But that was just the start of the television broadcasts. CBS featured the story (and Johnson's story in particular) on its "This Morning" program early Friday. That show attracted an average of 3.6 million viewers last week. It was also on ABC's "Good Morning America" (5 million average viewers), NBC's "Today" (4.8 million) and the less-watched programs MSNBC's "Morning Joe" and CNN's "New Day." According to the media-monitoring site TVEyes.com, the phrase "How stupid are the people of Iowa" has aired 37 different times since midnight — on Al Jazeera, MSNBC, CNN, Fox News, Bloomberg and Fox Business. That's hundreds of thousands of more people who saw at least that clip — if not Trump's comments about the military or about Ben Carson.

It also aired in Iowa. The network affiliates ran the morning shows, as you'd expect. But the CBS affiliate (KCCI) included Trump's comments in their own local newscast ("one of the Republican candidates is not sure we are getting it right") as did the NBC affiliation (WHO) last night at 10 p.m. The viewership of those broadcasts doesn't get into the millions, but they are obviously much more focused on the voters of the state.

Of course, video isn't only shown on TV anymore, Grandpa. KCCI's clip of Trump's Iowa comments is on YouTube, with a modest number of viewers.

There are a number of other versions of the clip, totaling a few thousand views. There are undoubtedly versions on Snapchat and Vine and wherever else, but in many cases those are even harder to suss out. (We looked at the problem with Snapchat earlier this year.)

And then there are all of the other outlets. Morning e-mail newsletters, like The Post's Daily 202. People sharing articles over e-mail to try and convince their relatives one way or the other. Or good old word of mouth. A hard figure is very hard to determine.

But we'll take a stab anyway. Totaling the figures above gives us something like this: 1,500 + 500,000 + 400,000 + 2,000,000 + 417,000 + 13,500,000 — or 16.8 million people. Well, not people, actually, since I saw a lot of the tweets and articles and TV broadcasts. We'll use Twitter's term: impressions.

Is that a lot? Is it a little? It's actually hard to say.
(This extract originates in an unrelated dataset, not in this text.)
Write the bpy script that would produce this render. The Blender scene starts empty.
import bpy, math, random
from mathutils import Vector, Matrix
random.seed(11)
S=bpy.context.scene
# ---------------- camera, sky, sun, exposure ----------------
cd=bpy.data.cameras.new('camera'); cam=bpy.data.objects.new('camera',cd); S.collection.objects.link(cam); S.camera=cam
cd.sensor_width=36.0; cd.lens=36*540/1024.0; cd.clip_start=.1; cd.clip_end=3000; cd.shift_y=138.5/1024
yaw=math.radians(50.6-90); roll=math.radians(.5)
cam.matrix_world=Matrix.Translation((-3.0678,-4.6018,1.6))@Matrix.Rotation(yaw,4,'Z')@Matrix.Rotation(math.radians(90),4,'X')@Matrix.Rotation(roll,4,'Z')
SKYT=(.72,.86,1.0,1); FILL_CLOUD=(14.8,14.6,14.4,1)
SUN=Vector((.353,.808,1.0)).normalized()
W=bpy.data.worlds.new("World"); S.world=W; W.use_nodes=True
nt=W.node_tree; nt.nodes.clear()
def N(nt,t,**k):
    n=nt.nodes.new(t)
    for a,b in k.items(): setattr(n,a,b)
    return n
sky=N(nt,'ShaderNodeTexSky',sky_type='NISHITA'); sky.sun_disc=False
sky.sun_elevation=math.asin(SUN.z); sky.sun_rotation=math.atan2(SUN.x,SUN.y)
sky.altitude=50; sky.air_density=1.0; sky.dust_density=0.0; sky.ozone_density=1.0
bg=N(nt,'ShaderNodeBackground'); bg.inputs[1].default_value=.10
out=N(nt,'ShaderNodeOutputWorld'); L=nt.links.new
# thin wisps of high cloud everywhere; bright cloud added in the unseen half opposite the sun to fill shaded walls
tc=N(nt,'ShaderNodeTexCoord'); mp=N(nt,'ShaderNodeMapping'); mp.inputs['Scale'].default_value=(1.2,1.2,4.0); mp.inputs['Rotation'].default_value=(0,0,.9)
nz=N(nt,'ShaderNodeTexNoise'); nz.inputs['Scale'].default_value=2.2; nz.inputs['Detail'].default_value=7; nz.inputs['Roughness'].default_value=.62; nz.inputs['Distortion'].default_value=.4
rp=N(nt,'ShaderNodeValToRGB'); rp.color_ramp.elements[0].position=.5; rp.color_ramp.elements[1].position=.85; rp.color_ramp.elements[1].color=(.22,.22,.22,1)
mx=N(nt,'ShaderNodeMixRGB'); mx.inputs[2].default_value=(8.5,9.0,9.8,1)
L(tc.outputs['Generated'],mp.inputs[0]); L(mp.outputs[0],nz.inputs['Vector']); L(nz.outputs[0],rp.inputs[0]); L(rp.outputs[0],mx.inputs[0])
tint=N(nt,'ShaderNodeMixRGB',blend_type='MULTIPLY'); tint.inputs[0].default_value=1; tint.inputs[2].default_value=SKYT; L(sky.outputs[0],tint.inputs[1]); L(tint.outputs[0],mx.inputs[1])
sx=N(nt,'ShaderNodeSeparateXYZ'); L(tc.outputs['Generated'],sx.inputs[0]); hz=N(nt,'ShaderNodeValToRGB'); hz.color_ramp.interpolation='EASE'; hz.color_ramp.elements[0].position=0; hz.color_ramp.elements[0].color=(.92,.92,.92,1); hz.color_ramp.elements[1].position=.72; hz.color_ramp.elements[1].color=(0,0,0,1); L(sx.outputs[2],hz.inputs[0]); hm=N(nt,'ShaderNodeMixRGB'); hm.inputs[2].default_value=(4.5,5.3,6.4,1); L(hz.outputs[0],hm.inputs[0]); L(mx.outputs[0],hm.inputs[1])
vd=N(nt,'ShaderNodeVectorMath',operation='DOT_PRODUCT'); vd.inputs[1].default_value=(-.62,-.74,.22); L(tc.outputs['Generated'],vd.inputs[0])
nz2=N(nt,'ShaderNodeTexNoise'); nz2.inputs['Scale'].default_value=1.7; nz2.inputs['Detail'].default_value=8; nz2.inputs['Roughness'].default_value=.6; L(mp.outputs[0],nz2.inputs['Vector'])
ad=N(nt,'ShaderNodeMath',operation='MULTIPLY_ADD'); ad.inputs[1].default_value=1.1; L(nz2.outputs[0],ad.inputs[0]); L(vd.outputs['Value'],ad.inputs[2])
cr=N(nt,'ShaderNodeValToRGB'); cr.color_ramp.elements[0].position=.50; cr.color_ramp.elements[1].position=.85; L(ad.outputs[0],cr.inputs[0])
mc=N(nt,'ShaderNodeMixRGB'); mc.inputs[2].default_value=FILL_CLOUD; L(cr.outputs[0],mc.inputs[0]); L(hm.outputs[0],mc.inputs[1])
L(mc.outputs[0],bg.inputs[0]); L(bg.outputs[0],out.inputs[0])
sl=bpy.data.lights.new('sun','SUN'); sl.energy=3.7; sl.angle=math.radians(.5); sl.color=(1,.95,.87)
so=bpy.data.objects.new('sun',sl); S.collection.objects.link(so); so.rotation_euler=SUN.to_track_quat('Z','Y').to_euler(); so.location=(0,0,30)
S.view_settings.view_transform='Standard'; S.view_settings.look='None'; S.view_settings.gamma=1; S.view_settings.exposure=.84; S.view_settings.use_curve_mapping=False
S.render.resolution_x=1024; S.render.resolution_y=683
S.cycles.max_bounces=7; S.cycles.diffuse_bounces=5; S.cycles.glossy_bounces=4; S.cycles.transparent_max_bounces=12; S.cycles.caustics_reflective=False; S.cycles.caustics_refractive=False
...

Clearly it's one of the dominant political stories of the day — but on a Friday in November when a lot of people aren't paying much attention to politics. ​It’s also only about 12 hours after the fact. Who knows what happens over the next week.​ The only way to really know the extent to which a story like this has penetrated the public awareness is with polling, but once you're polling people in Iowa, you can just go ahead and ask them if they support Donald Trump. Skip a step.

Donald Trump might have gone too far on Thursday. He certainly did for some voters. But how many know at this point what he said and how many will have their minds changed is very difficult to calculate. Which also means that, for pundits, there's not a whole lot of risk in asking the question.